Accusations of racism such as those experienced at the school automatically result in 3rd and 1st circle behaviour, which in turn allows for the justification of the disengagement on both sides. In a perverted way, racism offers an illusion of ‘safety’ in the interaction in that it defines where each stands in relation to the other. But sustained 3rd and 1st circle behaviour is insidiously dangerous in that it wilts the human spirit and destroys what could have been. A country in which its citizens lock themselves in such a paradigm is doomed to fail.

And what of the cure for racism? Well, that may not be so easy for it requires both parties to want to interact in the 2nd circle, an engagement that requires a degree of personal courage and understanding from both sides.
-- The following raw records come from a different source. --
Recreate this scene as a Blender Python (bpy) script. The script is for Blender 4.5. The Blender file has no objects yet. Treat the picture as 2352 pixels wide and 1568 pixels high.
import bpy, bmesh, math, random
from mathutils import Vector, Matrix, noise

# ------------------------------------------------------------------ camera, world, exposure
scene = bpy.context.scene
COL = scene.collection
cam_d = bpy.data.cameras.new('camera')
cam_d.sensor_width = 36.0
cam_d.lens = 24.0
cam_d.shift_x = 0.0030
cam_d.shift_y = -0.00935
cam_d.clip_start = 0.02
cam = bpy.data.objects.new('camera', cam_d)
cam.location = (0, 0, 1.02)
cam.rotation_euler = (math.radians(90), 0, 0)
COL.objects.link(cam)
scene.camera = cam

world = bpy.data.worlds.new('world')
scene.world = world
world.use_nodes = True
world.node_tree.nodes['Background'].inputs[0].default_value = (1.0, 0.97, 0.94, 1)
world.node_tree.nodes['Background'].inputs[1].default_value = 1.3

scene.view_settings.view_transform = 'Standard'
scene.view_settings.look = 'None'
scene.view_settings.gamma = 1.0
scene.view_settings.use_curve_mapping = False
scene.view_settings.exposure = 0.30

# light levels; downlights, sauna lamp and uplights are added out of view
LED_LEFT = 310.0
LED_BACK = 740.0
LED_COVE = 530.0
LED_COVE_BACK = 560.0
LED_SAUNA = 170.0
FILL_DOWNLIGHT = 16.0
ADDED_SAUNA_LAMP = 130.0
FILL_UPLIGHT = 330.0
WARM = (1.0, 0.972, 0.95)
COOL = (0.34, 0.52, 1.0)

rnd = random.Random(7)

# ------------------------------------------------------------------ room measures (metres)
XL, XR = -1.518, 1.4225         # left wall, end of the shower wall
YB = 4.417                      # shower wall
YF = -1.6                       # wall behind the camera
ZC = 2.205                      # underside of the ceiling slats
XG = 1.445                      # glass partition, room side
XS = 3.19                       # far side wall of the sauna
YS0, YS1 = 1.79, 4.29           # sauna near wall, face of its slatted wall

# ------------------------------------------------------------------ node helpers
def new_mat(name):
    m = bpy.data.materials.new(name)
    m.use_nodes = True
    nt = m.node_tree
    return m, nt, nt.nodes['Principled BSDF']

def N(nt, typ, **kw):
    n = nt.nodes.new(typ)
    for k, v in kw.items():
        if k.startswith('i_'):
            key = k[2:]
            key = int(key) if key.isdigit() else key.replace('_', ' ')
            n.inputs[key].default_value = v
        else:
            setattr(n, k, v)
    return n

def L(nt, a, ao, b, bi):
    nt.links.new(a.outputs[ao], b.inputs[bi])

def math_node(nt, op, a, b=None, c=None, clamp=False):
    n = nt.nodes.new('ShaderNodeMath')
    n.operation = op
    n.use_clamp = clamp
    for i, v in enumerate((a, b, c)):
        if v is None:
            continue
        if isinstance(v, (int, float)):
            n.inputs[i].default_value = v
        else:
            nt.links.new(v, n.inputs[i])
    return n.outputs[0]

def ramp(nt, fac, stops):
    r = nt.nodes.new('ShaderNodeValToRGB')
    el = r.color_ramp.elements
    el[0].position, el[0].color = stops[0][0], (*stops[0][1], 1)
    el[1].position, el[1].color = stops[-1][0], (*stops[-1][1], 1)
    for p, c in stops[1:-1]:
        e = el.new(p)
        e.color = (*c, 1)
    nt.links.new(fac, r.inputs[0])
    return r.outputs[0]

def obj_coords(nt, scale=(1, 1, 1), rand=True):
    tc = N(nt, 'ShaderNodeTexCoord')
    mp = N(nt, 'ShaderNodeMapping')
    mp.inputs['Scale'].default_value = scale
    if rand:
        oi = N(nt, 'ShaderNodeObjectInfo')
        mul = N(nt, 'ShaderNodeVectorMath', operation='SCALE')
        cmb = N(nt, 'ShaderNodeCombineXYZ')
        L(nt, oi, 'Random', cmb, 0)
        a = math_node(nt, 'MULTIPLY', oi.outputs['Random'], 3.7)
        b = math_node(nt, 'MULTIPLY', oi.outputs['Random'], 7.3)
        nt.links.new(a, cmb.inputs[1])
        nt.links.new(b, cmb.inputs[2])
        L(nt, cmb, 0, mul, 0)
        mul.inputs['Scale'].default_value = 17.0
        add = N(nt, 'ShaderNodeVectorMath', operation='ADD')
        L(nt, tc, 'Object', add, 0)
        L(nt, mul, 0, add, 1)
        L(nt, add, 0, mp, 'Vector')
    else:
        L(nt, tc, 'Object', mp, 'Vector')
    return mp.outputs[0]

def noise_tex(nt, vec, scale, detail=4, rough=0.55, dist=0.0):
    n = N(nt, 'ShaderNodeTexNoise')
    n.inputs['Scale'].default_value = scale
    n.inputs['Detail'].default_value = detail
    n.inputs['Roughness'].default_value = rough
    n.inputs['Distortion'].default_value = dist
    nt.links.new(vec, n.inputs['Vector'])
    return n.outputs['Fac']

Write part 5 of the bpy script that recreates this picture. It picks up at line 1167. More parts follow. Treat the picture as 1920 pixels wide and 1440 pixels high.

It requires that both parties want to give and take. And it requires that neither party identifies victims and victors, but that each learns to see themselves and the others as equals. Far sooner said than done… a task that requires great leadership.

Regards

Jeff

PS:  In considering all of this I went back to my notes on Paulo Freire’s Pedagogy of Freedom, writing that makes a lot more sense to me now, and I have made it a personal goal to try and lecture in the 2nd circle. Although I still have a great deal to learn about the subtleties and nuances of speaking, listening, feeling and thinking in each of the “circles of energy”, there is something of which I am already quite certain, “We need to be in 2nd circle in order to survive.”

PPS: Thanks to Vicki Bawcombe, who, by way of helping me develop some teaching skills, suggested I read Patsy Rodenburg’s work.